Technology

Is the Era of Hot Tech IPOs Over?

Since 2011, Facebook Inc. (NASDAQ: FB), LinkedIn Corp. (NYSE: LNKD), Groupon Inc. (NASDAQ: GRPN), Yelp Inc. (NYSE: YELP), Pandora Media Inc. (NYSE: P), Zynga Inc. (NASDAQ: ZYNGA) and most recently Twitter (NYSE: TWTR) have all gone public, some more successfully than others. But have we seen the last of the hot tech initial public offerings (IPOs) for the foreseeable future? The answer is both yes and no.

There are plenty more trendy services, largely aimed at users of mobile devices, that could line up to go public, including the likes of Box, King.com, Pinterest, Snapchat, Spotify and Square. However, with the possible exception of Square, none of them are as widely recognized as Facebook or Twitter.

The Dow Jones Industrial Average and the Standard & Poor’s 500 indexes keep hitting new highs, and sentiment among venture capitalists is also strong. So the market remains favorable for tech IPOs.

Pinterest has received $425 million in venture capital this year. The company was recently valued at nearly $4 billion, but it could be several years before it shows a profit.

Snapchat reportedly just turned down a $3 billion buyout offer from Facebook.

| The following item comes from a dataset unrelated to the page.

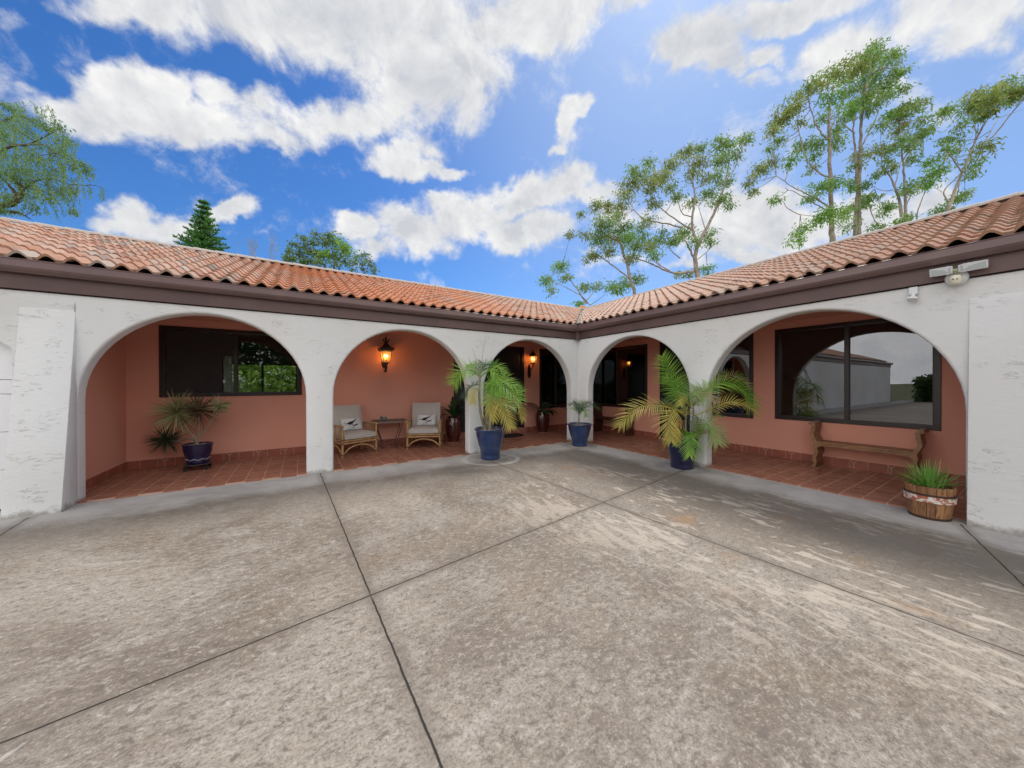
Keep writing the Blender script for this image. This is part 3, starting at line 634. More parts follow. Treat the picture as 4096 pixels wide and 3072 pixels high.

China’s Tencent Holdings supposedly also showed an interest in investing in the company at a $4 billion valuation.

Square, a payments startup established by Twitter co-founder Jack Dorsey, reportedly is in discussions with bankers for a 2014 IPO.

Other rumored IPOs come not from social media players but companies with businesses as their customers. File-sharing services provider Dropbox, customer relationship software maker SugarCRM, green-tech firm Opower and marketing software firm HubSpot are among them, though none have actually filed for an IPO so far.

Executives from Pinterest, apartment-rental site Airbnb, note-taking service Evernote and on-demand car services app Uber have all denied rumors of impending IPOs. But it is not unusual for firms to be coy while they get their ducks in a row.